Sample SLP6 shows the highest ID/IG ratio (0.95), which is very similar to references IBZ (0.94) and LBZ (0.91). On the ground layer, the Raman spectrum showed peaks at 1,007 and 1,014 cm−1 characteristic of a mixture of gypsum and anhydrite (Figure 7). SEM–EDS analysis of the black layer revealed the presence of calcium, sulfur and silicon, together with minor elements as aluminium, potassium, iron and copper (Table 1). The absence of phosphorous discarded the presence of a bone black pigment. The FTIR spectrum (Figure 8) of SLP6 was dominated by gypsum bands at 3,544, 3,406, 1,683, 1,625, 1,146, 675 and 603 cm−1 from the ground layer, together with bands at 2,921 and 2,848 cm−1, characteristic of lipids. No bands due to calcium carbonate characteristic of carbonated hydroxyapatite were observed [13]. These results suggest the use of lampblack, which is soot obtained from burning oil [1].

The Raman spectrum of the black layer of SBN1 showed D and G band positions (1,374 and 1,580 cm−1, respectively) and ID/IG ratio (0.82) similar to those of bistre (BSZ) (Table 2), a carbon-based pigment prepared from wood soot [13]. SEM–EDS analysis of the black layer showed the presence of lead together with minor amounts of calcium, silicon, potassium, aluminium, and iron (Table 1). The presence of potassium is typical for the carbonization of wood.
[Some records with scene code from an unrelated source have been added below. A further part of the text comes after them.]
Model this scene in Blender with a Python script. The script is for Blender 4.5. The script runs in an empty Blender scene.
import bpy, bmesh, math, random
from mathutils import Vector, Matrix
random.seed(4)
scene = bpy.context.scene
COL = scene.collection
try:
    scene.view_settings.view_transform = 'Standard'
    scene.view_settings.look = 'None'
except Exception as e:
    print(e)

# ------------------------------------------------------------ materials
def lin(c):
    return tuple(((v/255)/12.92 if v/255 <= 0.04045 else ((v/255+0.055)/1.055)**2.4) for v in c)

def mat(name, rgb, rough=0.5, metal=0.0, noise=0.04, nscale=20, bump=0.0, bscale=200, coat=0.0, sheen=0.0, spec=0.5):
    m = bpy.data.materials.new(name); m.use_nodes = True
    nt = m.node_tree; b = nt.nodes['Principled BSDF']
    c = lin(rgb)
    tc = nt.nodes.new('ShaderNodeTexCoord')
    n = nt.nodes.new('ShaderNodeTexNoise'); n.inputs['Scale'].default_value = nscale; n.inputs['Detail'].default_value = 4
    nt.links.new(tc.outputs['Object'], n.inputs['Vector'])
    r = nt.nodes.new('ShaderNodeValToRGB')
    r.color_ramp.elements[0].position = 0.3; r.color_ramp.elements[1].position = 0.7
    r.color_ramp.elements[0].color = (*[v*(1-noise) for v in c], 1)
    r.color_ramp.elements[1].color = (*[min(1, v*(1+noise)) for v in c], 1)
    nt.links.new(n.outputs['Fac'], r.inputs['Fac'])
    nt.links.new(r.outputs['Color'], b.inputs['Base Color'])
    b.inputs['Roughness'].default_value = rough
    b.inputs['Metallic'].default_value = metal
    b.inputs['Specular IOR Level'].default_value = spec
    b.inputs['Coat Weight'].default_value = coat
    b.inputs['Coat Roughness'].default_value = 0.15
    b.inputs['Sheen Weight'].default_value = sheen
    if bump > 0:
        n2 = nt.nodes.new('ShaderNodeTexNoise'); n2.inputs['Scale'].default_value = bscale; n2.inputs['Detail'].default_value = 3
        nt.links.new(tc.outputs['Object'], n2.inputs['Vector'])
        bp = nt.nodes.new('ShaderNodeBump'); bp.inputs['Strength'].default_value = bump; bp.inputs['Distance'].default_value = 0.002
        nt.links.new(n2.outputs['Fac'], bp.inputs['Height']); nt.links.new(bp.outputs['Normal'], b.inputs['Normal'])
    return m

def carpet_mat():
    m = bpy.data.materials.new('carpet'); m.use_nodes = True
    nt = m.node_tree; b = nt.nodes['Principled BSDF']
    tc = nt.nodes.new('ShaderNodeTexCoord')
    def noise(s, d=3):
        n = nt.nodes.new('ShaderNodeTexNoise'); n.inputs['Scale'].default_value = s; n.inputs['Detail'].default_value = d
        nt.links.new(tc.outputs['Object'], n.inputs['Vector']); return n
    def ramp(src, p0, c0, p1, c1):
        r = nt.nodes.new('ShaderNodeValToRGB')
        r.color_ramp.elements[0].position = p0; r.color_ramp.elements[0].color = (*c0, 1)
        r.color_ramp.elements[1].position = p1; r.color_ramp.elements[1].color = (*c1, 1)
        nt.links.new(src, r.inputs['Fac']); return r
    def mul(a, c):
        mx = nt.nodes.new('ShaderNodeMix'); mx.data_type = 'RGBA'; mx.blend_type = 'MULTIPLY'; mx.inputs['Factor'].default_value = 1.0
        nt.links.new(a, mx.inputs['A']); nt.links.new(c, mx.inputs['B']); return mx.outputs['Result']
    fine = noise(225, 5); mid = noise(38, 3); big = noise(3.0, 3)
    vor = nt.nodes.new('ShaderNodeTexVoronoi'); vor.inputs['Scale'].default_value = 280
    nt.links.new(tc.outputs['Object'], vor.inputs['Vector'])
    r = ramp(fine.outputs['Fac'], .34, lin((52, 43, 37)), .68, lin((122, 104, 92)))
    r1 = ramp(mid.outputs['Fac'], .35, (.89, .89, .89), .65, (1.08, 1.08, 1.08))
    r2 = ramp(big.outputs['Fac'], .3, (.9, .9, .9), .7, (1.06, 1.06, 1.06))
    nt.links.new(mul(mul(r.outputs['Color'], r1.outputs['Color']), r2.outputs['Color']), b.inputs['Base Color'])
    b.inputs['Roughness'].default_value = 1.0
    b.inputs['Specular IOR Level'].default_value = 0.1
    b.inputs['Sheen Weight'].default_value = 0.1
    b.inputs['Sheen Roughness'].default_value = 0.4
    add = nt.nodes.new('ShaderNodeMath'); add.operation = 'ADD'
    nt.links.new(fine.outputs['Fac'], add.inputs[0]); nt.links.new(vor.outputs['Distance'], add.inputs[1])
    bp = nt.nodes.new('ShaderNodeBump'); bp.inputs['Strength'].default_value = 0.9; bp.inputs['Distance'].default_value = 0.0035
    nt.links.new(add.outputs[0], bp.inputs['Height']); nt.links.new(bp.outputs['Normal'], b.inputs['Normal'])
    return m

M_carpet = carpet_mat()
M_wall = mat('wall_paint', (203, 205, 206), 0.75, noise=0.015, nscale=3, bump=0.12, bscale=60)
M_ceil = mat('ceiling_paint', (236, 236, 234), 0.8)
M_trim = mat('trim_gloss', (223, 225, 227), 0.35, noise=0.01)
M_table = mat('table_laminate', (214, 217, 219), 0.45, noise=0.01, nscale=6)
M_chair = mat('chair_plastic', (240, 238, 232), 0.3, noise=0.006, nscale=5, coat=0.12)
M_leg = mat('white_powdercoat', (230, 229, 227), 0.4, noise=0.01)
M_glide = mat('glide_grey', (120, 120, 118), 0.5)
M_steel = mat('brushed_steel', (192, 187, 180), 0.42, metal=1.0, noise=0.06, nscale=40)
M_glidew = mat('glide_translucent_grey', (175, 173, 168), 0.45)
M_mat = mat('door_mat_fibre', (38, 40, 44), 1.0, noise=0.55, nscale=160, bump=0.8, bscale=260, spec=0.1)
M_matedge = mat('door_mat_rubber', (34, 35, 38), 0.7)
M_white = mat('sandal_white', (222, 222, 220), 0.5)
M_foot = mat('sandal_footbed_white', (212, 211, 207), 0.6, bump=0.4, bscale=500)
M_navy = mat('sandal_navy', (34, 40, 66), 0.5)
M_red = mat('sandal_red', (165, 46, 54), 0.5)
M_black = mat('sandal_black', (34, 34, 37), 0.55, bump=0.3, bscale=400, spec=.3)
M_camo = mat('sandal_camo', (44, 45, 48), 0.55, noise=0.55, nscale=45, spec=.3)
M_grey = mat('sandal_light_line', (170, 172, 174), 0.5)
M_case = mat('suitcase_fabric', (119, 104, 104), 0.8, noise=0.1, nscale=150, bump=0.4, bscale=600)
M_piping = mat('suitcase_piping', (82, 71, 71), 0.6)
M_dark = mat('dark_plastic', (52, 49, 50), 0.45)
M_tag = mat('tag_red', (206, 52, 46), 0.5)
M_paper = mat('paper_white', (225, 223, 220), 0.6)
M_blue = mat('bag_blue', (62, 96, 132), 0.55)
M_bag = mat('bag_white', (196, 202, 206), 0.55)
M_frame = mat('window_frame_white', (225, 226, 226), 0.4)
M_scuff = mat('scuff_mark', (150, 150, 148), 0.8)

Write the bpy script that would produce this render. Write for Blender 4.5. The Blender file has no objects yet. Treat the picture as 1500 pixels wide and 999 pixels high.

The black pigment was applied over a white layer of basic lead carbonate [PbCO3·Pb(OH)2] known as lead white [22], as determined by the presence of lead in the SEM–EDS spectrum of this layer (Table 1) and a strong peak at 1,055 cm−1 together with a weak one at 1,050 cm−1 in the Raman spectrum of the white layer [19] (Figure 7). The characteristic peak of anhydrite around 1,020 cm−1 was observed in the Raman spectrum (Figure 7) of the ground layer, which is suggested to be composed of a mixture of calcium sulfate and lead white due to the presence of calcium and sulfur together with minor amounts of lead in the SEM–EDS analysis. The FTIR of SBN1 was not recorded due to the low amount of sample available.

Conclusions

In this study, carbon-based black pigments were identified by Raman microscopy in four Jesuit wooden sculptures produced in the 18th century. The images show a poor conservation condition in their polychrome layers as well as in their wood support, due to old transfers and to light and humidity exposure through time. Nevertheless, the fact that they have never been repainted—as usually happens with this kind of religious images—enabled us to develop scientific research on their original painting. The combined analysis of Raman spectral parameters (width, position and intensity of G and D bands) of the painting samples and reference pigments determined by curve fitting was successfully applied to the identification of bistre, wood charcoal, lampblack, and a humic earth pigment in the Jesuit sculptures. Wood charcoal and bone black had previously been characterized by this methodology in two colonial paintings dated from the early 18th century [12]. The chemical information obtained on the black pigments used in the manufacture of the polychrome sculptures contributed to increase our knowledge on the available resources at the Jesuit Mission of Trinidad and expands our knowledge on Colonial art. At the same time, this kind of studies deeply helps in future preventive conservation and restoration labors.